Por JOSÉ GREGORIO HERNÁNDEZ GALINDO
Papeleta redactada por el Gobierno de Virgilio Barco Vargas, con la
cual se voto por una Asamblea que reformara la Constitución de 1886
"para fortalecer la democracia participativa".
De cuando en cuando, más allá de la reiteración sobre el contenido de las normas -tan usual cuando se trata de celebrar los aniversarios de la Constitución-, es indispensable revisar cuál ha sido la práctica verdadera y efectiva de aquello que quisieron plasmar los delegatarios a la Asamblea Nacional Constituyente.
Como lo señalara hace años el jurista alemán Hermann Heller en su “Teoría de la Constitución”, no es lo mismo la Constitución formal que la Constitución real. En Colombia, equivocadamente, se suele preferir la formal: que las normas, los derechos y las garantías estén escritas, aunque no se cumplan en efecto.
Transcurridos veintiún años desde el 7 de julio de 1991, fecha en que principió la vigencia de la Constitución Política, varias observaciones cabe formular acerca de la manera en que, durante dicho lapso, se ha venido comprendiendo y aplicando una de las características esenciales del ordenamiento entonces aprobado: Colombia dejó de ser una democracia puramente representativa y asumió la forma de democracia participativa. Ese, al menos, era el propósito del pueblo cuando votó el 27 de mayo de 1990 por la convocatoria de una asamblea constitucional que reformara la centenaria Carta de 1886 "para fortalecer la democracia participativa".
Ese carácter del sistema constitucional vigente implica el reconocimiento de la soberanía en cabeza del pueblo y de su permanente posibilidad de tomar parte directamente en la adopción de las grandes decisiones en la vida del Estado y en todo aquello que lo pueda afectar. Así resulta de lo expuesto en el preámbulo constitucional y en los artículos 1, 2, 3 y 103 de la Carta Política, entre otras normas.
Debemos registrar que, a lo largo de la vigencia de la Constitución, los mecanismos de participación ciudadana (art. 103) no han sido usados por los colombianos.
En efecto, escasamente un precepto, hoy incorporado al artículo 122 de la Carta, resultó aprobado por el pueblo mediante el Referendo del año 2003. Los otros referendos -como el que buscaba dejar explícito el carácter fundamental del derecho al agua; el que pretendía instaurar la prisión perpetua para los violadores y asesinos de menores, o el reeleccionista- fracasaron por distintos motivos, en el Congreso o en la Corte Constitucional.

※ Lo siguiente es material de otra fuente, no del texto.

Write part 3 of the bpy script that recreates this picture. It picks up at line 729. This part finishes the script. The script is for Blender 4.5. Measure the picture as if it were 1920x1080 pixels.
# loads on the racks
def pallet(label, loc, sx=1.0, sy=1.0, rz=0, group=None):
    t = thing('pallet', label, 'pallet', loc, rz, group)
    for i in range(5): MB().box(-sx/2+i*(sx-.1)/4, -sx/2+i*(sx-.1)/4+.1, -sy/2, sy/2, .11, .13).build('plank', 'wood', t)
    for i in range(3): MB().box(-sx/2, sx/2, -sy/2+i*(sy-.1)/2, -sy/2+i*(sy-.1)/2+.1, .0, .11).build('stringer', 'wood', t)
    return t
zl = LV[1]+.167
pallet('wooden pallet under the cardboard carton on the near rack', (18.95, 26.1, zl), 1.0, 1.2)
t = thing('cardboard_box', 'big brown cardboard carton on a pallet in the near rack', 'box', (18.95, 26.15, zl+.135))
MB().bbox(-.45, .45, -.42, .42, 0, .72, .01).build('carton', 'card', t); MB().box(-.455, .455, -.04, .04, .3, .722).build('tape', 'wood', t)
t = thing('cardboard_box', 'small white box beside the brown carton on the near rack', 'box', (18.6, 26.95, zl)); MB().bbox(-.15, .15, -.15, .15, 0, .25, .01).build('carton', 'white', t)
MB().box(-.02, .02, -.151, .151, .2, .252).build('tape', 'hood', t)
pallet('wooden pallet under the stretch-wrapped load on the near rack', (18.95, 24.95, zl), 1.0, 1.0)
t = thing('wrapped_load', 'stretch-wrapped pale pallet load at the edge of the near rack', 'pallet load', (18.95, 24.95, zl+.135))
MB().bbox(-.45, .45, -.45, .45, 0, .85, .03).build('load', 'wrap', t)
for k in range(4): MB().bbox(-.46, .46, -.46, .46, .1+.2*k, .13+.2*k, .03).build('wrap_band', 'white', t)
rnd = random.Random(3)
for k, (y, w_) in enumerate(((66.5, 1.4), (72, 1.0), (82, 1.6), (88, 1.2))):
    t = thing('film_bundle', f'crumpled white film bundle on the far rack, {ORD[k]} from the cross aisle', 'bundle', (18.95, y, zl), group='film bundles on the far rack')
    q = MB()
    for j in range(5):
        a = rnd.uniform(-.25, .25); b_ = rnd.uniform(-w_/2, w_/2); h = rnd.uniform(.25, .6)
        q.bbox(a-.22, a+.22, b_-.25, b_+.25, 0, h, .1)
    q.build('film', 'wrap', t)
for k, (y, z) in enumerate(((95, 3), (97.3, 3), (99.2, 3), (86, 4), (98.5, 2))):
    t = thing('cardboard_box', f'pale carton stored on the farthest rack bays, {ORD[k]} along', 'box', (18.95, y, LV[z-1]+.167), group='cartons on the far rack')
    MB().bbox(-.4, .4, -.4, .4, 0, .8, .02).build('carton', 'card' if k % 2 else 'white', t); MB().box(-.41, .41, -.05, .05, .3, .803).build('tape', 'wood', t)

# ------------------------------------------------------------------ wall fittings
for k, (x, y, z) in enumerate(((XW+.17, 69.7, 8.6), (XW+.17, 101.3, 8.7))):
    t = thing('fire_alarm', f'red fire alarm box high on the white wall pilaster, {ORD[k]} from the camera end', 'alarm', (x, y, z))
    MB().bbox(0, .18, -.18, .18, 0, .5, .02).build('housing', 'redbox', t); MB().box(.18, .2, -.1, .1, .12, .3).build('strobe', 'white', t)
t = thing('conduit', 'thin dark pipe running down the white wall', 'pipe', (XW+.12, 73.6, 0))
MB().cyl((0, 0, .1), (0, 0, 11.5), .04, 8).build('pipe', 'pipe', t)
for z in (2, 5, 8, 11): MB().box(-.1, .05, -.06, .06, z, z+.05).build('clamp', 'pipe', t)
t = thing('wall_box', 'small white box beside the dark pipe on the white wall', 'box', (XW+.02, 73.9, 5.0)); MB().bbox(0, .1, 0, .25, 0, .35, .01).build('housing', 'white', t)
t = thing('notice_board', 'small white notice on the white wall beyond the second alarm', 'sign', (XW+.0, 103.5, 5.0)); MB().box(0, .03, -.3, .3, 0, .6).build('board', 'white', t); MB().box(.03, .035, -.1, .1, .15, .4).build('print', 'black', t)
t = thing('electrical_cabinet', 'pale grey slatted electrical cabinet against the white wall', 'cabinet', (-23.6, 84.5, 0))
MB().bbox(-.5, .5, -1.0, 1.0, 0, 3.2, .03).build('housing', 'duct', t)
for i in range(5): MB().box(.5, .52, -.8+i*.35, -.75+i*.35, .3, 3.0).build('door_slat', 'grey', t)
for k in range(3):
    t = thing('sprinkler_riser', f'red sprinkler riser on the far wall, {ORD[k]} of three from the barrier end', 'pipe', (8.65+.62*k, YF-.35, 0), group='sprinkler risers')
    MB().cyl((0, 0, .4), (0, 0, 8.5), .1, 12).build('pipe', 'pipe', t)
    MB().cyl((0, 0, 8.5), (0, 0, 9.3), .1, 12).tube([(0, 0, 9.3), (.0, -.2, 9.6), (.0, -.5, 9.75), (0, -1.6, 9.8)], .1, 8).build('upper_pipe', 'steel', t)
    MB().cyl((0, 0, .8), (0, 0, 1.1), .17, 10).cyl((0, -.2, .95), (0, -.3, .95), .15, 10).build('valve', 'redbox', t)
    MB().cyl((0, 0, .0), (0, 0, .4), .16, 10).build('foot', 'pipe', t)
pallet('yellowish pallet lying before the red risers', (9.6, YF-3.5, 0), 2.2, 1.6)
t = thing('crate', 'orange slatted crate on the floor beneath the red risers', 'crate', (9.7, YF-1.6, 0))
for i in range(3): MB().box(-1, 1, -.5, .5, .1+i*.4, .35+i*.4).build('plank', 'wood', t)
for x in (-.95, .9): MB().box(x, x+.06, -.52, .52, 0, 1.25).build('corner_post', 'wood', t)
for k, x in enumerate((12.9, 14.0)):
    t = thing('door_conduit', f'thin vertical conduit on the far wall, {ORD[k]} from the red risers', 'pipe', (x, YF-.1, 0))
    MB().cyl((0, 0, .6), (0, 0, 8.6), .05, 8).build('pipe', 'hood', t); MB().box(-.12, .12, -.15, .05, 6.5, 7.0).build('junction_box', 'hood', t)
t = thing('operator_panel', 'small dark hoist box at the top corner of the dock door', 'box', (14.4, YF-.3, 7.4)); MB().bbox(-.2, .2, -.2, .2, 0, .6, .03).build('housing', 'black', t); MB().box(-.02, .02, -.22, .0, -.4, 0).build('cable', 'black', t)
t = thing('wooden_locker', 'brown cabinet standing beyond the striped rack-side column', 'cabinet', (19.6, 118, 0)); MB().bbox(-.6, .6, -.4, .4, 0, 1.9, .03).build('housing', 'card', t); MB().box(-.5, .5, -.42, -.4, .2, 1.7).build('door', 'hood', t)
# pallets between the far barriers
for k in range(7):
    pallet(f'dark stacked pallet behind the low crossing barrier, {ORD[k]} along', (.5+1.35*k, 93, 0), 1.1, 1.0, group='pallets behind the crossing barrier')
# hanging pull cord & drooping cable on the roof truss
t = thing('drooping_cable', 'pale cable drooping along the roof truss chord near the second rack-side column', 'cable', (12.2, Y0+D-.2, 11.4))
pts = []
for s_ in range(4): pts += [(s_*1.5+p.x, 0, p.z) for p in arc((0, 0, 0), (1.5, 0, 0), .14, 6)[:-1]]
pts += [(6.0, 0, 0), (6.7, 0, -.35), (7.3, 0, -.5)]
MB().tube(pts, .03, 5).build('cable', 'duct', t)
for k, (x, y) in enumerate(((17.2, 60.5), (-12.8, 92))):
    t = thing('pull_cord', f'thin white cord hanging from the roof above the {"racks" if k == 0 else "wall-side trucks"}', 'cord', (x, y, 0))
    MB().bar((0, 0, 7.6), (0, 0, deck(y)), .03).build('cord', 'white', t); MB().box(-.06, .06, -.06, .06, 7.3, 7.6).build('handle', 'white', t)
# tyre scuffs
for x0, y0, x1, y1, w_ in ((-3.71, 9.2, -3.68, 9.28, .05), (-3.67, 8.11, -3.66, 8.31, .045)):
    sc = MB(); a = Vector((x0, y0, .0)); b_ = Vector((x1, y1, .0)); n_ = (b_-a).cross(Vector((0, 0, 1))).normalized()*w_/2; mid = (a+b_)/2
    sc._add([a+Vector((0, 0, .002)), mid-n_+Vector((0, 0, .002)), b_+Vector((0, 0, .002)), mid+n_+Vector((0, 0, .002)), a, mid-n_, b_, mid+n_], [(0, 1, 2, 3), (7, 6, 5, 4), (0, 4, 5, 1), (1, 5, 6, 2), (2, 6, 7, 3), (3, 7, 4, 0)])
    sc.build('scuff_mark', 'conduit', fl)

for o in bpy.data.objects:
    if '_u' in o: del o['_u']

Si hablamos del plebiscito, no ha sido utilizado, como tampoco las consultas populares que puede formular el Presidente de la República (art. 104 C.P.). Que sepamos, no se ha producido hasta ahora ninguna revocatoria del mandato de alcaldes o gobernadores.
Por otro lado, salvo las reuniones de las comunidades indígenas -que en eso nos han dado ejemplo-, no ha tenido lugar el cabildo abierto, y no se ha dado ninguna consecuencia real al voto programático.
Tampoco han prosperado los referendos revocatorios de leyes, y son muy pocas las iniciativas populares en materia legislativa.
Adicionalmente, la Ley Estatutaria 134 de 1994, sobre mecanismos de participación, exige tantos requisitos para el ejercicio de ellos que lo ha hecho prácticamente imposible. A lo cual se añade que las autoridades electorales incrementan por su propia cuenta las exigencias -por ejemplo en el caso de la recolección de firmas-, complicando aún más la efectiva participación del pueblo.
Además, no hay un esfuerzo estatal por atender el mandato superior sobre pedagogía constitucional, que se traduce en el deber de divulgar la Constitución (art. 41 C.P.).
En fin, se nos ha quedado escrita la democracia participativa.